Non-profit Spotlight: The Crickette Club of Bartow

Non-profit Spotlight: The Crickette Club of Bartow

More than 75 years ago, a group of Bartow businesswomen shared the seed of an idea – to bring together a service club committed to the betterment of the growing Bartow community.

Undaunted by previous failed efforts to organize such a club, these women pressed on, recruiting 25 charter members and adopting a slate of service projects to give their club purpose.

And thus, on Feb. 5, 1941, the Crickette Club of Bartow held its inaugural meeting. Isobel Miles, the county’s budget director and a driving force in the club’s creation, became its first president, and they chose to call themselves Crickettes, representing fair play.

During the next seven decades, the Crickette Club evolved into a dynamic group of 68 business and professional women committed to enhancing their community through service activities, says Sandy Dobbertean, the club’s president.

“We contribute our time, talent and treasure to a myriad of organizations, from the Bloomin’ Arts Festival to the George W. Harris Jr.

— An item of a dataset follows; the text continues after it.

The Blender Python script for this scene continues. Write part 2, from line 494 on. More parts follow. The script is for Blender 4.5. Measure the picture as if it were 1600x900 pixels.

Youth Shelter to Senior Orphans,” she said. “We support each other in good times and in bad, and we have stayed true to the vision of Isobel Miles and the other charter members of our club.”

Today, Crickette counts bank executives, educators, lawyers, and business owners among its ranks.

A Halloween carnival, held annually since 1942, is the group’s primary fundraiser.

“The carnival began as a way to avoid the usual pranks that take place at Halloween,” says longtime member Ruth Trainor, who has explored the group’s history, “and the success of the event inspired City Manager C.R. Odom to ask the club to continue it each year.”

In 1950, the Crickette Club introduced a parade, which has become an annual tradition in Bartow.

In the early years, as World War II raged overseas, the club aided the Red Cross and the war effort, Trainor says. Members raised money through defense and war bonds, helping the community reach 202 percent of the total bond quota for Bartow.

In 1944, the club learned Bartow’s lone Girl Scout troop had no place to meet, prompting members to initiate a four-year project to raise $8,000 for the construction of a Girl Scout House. On Sept. 4, 1948, the cornerstone was laid on the 3,500-square-foot building on North Wilson Avenue that would become home for local Girl Scouts.

“It was dedicated May 8, 1949,” Trainor says. “The building was funded through contributions from Bartow citizens, the Girl Scout Council, the Crickette Club and land donated by the E.C. Stuart family.”

Hundreds of young girls have passed its threshold since then, and the Crickette Club’s commitment to their success has remained strong. The club built Camp Crickette at Bartow’s Mary Holland Park, and continues to support Girl Scout programs through proceeds from the parade and carnival.

In recent years, the Crickette Club has supported a plethora of community projects and activities in Bartow beyond scouting, including the construction of Fort Blount Park, Summerlin Park at Wilson Lake, the Bartow High School Stadium renovations, the Bartow Volunteer Firefighters statue and Arts in Fort Blount Park.

The group also contributes to many area service programs, such as the Bartow Church Service Center, the Youth Villa Classic and the community’s Fourth of July celebration.

“We’re a group of strong, dedicated and caring women,” Dobbertean says. “Crickette is and will remain a vital part of the Bartow community.”